The Note 9 comes in two new colors: ocean blue and lavender purple. The S Pen in the blue model is a bright yellow, and the pen in the purple model matches the device. Maybe it’s because 2018 was declared the year of ultraviolet by Pantone — oh, hmm, Samsung wonder where you got this idea — but that purple option is really doing it for me. Specs-wise, the phone has a 6.4-inch edge-to-edge Super AMOLED screen and comes in a 128 GB model and a 512 GB model. (You can add additional storage via SD card.) It’s IP68 water- and dust-resistant, which means you can accidentally drop it in a toilet for about 30 minutes and it’ll still work. (It happens. Don’t pretend it doesn’t.)

The camera is smart as heck.

As somebody who has taken too many photos this summer only to discover they are obscured by a thin layer of sunscreen that my beach hands had smeared over my phone camera, I’m most excited about the new “intelligent” features built into the Note 9 camera. (The rear camera is composed of two, 12-megapixel lenses. The front camera has one with 8 megapixels.) The device’s flaw-detection tech will notify you when you take a photo that is blurry, if the lens is dirty, or if somebody in the picture has their eyes closed. Note 9 also comes with a scene optimizer, which analyzes what you’re shooting and tweaks the camera settings accordingly. The phone recognizes 20 different types of scenes, from waterfalls to food. I tested this earlier this week — holding the device up to flower arrangements and a basketful of lemons — and was impressed by how quickly the device was able to figure out what I was pointing it at.
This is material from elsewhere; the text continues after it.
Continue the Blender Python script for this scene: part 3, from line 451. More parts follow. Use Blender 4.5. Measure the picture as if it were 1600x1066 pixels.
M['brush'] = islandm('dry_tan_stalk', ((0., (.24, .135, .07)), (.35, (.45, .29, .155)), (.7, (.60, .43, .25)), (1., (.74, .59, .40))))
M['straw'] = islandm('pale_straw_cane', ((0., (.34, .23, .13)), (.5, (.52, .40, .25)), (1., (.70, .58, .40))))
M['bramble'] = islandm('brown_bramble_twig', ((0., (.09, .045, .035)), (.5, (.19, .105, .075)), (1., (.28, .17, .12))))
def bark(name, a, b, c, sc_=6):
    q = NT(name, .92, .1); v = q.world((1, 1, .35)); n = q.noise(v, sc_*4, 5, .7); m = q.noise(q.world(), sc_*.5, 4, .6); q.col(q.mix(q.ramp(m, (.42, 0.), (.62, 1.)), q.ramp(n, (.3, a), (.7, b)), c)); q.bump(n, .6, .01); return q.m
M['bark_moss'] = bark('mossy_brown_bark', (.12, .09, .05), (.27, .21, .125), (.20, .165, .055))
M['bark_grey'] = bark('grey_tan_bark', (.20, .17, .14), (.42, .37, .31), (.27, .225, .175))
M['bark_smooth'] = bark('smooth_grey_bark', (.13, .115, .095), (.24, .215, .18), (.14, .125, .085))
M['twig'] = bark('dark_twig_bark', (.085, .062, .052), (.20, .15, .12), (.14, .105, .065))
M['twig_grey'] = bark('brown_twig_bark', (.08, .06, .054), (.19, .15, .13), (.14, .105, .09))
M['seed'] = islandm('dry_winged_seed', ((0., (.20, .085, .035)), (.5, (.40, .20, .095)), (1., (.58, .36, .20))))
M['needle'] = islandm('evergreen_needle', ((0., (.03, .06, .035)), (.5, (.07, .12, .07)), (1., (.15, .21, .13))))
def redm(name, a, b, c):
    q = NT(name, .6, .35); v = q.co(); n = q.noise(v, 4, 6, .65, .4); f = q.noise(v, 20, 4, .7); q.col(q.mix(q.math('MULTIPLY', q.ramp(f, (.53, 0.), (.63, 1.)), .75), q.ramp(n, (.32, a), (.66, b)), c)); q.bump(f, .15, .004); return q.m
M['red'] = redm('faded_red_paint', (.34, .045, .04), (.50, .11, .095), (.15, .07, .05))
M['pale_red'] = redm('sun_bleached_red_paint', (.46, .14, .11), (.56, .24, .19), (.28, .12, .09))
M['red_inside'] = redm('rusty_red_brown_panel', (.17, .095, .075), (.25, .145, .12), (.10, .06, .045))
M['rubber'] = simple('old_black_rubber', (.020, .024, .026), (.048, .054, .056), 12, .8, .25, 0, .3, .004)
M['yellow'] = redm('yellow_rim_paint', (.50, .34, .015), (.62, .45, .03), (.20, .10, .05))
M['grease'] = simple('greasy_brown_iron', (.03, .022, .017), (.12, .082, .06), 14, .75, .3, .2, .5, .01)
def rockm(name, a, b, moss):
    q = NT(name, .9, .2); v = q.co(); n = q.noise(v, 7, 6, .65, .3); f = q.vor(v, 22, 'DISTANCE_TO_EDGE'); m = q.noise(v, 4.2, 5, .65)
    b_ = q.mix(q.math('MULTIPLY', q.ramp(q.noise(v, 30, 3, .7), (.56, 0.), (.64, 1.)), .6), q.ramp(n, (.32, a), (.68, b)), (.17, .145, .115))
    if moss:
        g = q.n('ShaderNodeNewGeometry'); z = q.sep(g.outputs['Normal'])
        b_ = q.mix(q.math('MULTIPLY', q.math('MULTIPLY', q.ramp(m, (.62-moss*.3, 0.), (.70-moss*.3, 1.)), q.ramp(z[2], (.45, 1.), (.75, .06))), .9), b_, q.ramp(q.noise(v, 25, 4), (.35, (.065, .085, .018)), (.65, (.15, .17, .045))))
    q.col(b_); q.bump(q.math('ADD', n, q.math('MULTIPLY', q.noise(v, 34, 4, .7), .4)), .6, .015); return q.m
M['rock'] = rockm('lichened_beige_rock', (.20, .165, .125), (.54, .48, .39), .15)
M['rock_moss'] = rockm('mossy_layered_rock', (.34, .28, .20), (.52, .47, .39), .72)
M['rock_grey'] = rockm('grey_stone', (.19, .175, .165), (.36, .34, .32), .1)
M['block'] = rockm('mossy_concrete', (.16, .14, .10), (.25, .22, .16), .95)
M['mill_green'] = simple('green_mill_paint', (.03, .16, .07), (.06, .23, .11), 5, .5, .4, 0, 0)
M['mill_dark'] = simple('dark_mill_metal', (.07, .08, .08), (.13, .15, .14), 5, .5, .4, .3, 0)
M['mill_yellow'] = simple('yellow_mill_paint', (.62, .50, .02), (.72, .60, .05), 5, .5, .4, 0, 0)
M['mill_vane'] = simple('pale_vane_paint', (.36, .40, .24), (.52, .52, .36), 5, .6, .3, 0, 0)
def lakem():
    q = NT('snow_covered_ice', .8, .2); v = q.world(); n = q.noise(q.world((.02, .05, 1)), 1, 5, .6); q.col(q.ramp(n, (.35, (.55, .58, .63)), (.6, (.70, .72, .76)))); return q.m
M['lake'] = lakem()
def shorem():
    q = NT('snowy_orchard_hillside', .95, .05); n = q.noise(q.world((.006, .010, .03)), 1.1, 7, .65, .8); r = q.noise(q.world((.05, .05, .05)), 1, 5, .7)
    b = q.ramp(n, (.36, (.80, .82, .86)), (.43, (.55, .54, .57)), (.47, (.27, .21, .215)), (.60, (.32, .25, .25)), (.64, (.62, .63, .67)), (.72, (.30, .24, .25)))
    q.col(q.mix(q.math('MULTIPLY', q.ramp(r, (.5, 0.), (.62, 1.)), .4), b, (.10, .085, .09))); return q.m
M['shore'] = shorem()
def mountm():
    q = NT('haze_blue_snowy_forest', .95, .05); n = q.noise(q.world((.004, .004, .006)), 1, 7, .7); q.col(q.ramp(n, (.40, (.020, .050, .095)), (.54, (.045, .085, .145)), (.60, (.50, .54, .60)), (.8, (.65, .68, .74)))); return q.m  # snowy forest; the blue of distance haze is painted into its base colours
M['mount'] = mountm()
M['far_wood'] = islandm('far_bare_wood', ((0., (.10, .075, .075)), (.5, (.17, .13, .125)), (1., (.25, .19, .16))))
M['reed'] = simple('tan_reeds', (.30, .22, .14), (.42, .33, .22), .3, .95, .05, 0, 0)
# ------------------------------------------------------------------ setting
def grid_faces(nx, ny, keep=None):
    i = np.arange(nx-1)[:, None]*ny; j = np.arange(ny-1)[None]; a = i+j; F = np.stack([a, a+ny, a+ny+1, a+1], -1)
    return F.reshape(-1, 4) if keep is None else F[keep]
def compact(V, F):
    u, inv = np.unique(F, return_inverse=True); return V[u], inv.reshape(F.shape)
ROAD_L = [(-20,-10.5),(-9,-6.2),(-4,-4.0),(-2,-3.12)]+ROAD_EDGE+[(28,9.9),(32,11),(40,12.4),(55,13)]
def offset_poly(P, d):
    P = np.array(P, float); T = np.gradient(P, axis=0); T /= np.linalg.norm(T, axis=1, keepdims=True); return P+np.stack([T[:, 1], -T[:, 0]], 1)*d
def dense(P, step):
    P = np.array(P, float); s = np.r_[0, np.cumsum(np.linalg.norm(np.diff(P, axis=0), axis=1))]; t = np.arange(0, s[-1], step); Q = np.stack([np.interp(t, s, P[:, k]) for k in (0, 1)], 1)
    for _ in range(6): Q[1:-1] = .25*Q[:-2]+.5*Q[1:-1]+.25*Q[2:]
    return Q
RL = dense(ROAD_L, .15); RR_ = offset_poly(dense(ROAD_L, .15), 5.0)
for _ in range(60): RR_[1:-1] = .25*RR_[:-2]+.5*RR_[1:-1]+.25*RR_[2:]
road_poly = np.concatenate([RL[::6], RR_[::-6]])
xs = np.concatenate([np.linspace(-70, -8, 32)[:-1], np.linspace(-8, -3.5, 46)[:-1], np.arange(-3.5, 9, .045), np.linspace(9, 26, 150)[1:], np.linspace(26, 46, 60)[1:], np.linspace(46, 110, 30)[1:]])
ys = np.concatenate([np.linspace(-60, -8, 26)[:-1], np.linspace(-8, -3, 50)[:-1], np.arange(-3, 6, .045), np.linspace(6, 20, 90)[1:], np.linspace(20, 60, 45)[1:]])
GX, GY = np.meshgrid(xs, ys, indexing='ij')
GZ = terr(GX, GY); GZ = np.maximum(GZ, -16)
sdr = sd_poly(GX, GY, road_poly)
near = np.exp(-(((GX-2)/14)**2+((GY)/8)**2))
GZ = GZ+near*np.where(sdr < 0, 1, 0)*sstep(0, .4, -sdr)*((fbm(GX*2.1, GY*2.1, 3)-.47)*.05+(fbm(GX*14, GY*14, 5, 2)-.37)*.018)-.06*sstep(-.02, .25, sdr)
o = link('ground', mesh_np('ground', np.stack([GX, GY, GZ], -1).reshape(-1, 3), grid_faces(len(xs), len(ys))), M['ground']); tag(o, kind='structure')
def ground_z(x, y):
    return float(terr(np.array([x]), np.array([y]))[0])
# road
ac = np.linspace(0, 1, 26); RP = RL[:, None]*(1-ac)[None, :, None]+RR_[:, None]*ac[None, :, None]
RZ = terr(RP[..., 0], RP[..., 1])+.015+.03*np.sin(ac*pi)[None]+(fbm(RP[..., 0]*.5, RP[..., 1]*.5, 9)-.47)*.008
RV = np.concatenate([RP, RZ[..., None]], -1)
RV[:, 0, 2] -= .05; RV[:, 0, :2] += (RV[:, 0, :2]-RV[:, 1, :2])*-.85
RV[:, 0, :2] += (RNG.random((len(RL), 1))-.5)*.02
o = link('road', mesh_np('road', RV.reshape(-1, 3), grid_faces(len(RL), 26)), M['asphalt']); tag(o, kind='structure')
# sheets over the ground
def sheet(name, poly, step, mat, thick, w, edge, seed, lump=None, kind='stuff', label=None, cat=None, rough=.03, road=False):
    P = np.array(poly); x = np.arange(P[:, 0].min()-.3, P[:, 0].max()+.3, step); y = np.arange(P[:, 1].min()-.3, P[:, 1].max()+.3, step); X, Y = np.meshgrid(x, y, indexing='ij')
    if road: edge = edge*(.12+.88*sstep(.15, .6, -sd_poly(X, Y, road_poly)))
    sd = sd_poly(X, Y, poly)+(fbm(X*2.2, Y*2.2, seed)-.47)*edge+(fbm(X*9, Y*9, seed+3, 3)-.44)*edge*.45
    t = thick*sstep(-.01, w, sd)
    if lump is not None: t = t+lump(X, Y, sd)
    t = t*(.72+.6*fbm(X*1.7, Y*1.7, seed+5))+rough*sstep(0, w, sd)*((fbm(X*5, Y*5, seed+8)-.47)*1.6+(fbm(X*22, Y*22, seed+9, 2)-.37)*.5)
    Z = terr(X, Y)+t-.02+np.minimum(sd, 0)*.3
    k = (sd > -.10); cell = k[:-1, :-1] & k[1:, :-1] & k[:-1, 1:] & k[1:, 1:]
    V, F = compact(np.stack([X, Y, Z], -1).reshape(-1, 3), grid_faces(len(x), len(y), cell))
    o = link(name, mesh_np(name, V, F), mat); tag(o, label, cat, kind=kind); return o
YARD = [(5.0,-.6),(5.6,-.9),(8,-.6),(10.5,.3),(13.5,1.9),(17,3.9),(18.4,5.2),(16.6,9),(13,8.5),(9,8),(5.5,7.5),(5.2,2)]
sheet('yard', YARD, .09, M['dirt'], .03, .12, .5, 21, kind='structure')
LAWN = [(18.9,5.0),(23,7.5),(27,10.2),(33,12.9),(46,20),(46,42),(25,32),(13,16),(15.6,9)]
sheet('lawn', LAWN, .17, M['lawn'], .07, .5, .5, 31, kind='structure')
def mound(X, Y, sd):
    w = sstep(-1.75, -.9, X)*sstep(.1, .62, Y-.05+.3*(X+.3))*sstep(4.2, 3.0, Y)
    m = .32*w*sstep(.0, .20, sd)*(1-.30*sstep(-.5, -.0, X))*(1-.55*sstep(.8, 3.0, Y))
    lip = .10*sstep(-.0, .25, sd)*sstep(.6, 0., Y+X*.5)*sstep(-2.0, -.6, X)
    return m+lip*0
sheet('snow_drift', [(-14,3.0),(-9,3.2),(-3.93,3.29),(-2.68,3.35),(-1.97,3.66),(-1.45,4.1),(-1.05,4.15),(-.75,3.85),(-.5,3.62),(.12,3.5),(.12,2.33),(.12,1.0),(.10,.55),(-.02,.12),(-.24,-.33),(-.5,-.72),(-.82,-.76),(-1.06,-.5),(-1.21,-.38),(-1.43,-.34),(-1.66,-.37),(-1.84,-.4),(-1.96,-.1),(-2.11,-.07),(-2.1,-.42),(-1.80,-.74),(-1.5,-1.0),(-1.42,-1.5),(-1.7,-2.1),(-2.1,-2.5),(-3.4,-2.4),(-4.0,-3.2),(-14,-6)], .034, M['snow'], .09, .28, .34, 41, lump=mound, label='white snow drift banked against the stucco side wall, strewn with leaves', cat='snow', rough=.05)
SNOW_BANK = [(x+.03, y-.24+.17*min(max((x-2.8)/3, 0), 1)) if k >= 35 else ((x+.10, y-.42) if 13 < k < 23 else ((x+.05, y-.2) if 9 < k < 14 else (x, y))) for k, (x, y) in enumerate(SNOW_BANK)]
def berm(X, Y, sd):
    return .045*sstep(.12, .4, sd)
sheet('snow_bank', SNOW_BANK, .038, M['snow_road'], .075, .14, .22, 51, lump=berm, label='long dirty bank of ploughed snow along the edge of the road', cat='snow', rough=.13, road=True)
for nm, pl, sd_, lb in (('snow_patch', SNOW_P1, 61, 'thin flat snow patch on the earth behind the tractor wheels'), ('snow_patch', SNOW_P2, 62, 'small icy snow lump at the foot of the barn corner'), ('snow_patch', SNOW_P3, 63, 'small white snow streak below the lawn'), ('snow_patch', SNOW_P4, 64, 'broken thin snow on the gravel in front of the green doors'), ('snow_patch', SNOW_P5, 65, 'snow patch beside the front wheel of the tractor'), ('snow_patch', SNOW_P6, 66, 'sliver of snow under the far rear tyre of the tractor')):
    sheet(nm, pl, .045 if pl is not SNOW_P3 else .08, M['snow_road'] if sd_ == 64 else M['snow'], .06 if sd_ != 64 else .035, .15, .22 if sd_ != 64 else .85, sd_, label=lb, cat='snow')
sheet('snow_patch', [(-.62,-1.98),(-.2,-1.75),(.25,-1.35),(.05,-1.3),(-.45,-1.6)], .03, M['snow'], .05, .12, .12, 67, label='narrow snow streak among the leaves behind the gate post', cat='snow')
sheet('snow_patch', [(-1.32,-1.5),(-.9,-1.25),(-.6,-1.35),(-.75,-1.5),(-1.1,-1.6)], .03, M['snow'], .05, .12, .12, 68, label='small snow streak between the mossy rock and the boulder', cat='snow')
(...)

It still has a headphone jack.

That’s pretty much all there is to say about that. If you’re still wired to 3.55 mm jack, you’re good to go with the Note 9.

The S Pen is a remote now, which … okay, sure.

In addition to its previous doodling capabilities, the S Pen is now equipped with Bluetooth. You can use it for things like changing a song, taking a photo, or controlling a slide presentation. That last one being the only use case that seems remotely — sorry — useful. I don’t often set my camera and time group photos — the good Lord didn’t invent selfies for nothing — and I’m not about to hold the S Pen in my hand while I’m on a treadmill. The S Pen, which connects to the phone via Bluetooth Low Energy, charges when it’s stored inside the device and fully charges in under a minute.

Samsung promises that this one’s battery won’t catch on fire and will last all day.

Like the Galaxy S8, the Note 9 goes through an “eight-point battery testing procedure” to ensure that it doesn’t go the way of the Note 7. Which is to say … to ensure that it doesn’t melt down on your dresser and burn your house to the ground. The device boasts Samsung’s biggest battery yet, a total of 4,000 mAh, which the company says will last “all day.” Though that’s, as always, going to depend on what you do with your device in a day.

It doesn’t come cheap.

The 128 GB option comes in at $1,000. The 512 GB model will run you $1,250. (You can buy the phone unlocked or through your preferred carrier.) For comparison, the iPhone X starts at $999 for a 64 GB device.